▶ _Raw data_:
## Begin

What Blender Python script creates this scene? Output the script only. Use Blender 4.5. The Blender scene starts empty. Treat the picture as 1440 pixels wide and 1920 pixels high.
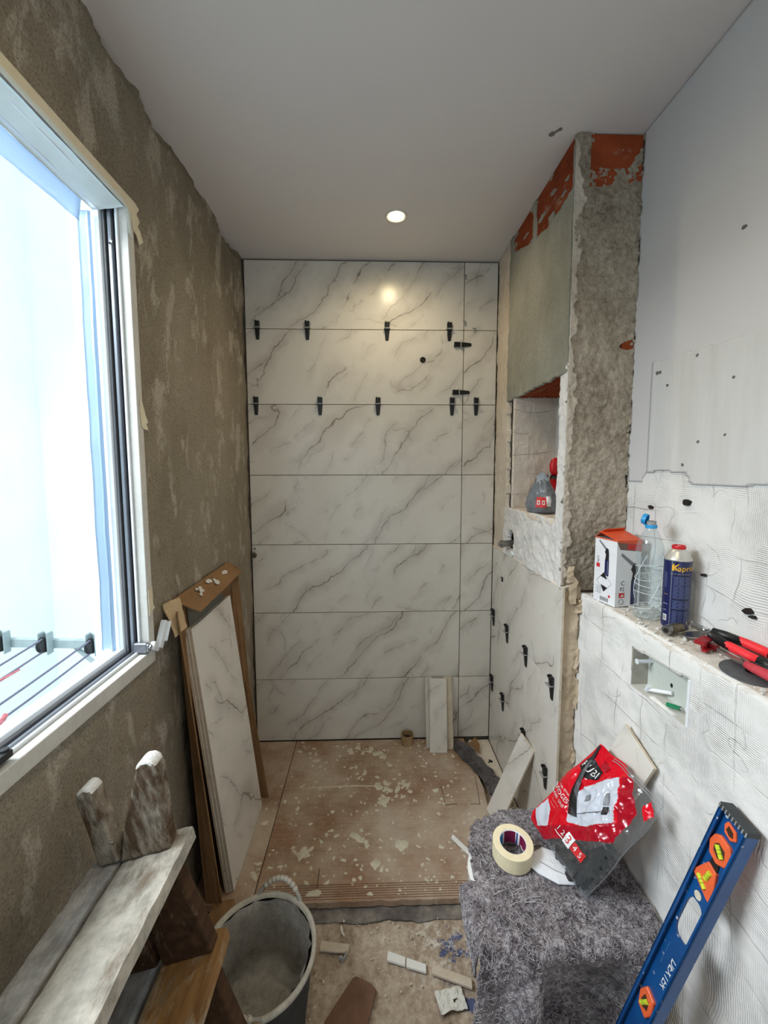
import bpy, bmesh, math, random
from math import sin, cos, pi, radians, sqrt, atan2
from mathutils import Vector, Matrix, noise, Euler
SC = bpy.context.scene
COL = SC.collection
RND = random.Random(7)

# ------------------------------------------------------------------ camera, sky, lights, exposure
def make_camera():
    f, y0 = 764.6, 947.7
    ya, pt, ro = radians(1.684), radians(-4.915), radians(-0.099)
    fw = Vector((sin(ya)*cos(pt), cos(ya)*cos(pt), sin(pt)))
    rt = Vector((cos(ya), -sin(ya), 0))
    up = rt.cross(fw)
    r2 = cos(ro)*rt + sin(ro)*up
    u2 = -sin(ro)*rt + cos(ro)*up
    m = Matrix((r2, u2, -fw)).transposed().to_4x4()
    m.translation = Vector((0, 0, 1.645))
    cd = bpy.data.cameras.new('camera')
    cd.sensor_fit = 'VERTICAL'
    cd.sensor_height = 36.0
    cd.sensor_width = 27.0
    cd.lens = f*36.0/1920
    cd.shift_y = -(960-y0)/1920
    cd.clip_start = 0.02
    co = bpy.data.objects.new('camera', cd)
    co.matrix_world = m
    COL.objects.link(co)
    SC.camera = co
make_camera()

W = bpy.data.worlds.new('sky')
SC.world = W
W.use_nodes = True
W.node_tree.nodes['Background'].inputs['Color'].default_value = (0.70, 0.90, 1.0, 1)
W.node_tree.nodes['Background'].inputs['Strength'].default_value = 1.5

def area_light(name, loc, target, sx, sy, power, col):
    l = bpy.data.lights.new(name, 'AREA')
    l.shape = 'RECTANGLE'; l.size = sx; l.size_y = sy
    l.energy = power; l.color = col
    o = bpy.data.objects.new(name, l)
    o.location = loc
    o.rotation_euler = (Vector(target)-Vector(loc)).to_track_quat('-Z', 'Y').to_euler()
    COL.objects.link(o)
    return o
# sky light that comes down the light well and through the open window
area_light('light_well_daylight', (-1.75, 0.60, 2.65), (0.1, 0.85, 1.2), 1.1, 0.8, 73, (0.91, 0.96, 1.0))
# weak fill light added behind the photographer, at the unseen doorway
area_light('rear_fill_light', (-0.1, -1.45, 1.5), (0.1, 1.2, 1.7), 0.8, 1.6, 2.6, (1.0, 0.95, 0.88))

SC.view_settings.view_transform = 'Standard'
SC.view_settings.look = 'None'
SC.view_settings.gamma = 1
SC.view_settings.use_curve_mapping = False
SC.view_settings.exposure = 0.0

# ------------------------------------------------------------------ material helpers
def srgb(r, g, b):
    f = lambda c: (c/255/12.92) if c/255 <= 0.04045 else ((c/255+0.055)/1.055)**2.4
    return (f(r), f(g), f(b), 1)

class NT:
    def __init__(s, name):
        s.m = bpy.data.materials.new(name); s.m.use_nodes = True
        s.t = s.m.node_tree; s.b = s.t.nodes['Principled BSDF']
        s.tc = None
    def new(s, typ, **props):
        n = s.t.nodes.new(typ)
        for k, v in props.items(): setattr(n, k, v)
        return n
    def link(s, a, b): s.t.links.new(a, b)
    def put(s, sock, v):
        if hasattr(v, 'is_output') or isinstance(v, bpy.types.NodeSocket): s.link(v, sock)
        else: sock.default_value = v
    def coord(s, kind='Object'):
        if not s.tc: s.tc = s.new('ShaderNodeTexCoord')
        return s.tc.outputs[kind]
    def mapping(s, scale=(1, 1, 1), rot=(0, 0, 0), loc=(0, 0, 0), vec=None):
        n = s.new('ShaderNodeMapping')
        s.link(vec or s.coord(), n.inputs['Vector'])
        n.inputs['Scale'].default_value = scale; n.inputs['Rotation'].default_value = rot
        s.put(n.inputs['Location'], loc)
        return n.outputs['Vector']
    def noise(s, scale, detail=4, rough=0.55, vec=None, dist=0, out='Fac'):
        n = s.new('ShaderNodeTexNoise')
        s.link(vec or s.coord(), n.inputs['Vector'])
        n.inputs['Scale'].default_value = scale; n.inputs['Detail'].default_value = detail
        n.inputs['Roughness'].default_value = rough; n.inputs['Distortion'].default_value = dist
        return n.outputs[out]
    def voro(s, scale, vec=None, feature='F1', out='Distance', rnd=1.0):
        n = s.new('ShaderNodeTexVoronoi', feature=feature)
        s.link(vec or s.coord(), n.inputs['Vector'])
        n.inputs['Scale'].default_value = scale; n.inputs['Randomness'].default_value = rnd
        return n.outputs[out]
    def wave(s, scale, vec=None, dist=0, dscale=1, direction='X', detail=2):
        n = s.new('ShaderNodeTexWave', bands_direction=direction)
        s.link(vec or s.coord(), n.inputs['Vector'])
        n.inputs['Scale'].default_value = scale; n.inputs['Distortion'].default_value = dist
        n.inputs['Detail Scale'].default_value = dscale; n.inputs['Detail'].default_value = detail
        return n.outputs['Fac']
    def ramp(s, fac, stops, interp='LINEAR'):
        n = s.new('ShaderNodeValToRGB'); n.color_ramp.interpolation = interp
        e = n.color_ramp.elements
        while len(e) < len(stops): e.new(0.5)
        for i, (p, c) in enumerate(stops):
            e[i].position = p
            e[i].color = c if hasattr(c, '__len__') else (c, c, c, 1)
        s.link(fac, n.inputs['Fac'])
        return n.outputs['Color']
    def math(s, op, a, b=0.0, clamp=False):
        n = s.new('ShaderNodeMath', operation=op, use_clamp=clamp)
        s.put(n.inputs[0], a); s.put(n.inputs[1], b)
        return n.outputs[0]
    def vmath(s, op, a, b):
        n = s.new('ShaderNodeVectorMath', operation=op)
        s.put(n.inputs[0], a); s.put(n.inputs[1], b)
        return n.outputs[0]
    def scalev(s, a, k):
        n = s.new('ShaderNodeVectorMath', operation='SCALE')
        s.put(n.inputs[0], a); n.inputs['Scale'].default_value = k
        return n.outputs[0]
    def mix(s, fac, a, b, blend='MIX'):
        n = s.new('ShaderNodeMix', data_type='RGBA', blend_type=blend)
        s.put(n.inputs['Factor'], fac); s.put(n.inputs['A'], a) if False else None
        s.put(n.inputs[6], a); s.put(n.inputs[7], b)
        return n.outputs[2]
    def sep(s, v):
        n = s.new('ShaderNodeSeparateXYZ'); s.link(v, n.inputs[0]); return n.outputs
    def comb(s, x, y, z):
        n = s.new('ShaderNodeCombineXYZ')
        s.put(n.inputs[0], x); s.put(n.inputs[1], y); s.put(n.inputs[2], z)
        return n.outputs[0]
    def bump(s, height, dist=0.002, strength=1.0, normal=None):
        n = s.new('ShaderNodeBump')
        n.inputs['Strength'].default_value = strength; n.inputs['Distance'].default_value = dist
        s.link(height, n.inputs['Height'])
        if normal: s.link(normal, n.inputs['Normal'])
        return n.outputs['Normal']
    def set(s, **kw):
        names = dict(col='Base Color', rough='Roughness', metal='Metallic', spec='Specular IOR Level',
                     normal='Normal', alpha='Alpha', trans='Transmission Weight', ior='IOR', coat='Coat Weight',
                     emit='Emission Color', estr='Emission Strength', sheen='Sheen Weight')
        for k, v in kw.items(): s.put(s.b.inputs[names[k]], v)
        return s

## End

▶ _The request_: Leave out the pictures, then repeat the listing above exactly from its first line to the line with "RND = random.Random(7)", inclusive.

▶ _Response to this task_:
What Blender Python script creates this scene? Output the script only. Use Blender 4.5. The Blender scene starts empty. Treat the picture as 1440 pixels wide and 1920 pixels high.
import bpy, bmesh, math, random
from math import sin, cos, pi, radians, sqrt, atan2
from mathutils import Vector, Matrix, noise, Euler
SC = bpy.context.scene
COL = SC.collection
RND = random.Random(7)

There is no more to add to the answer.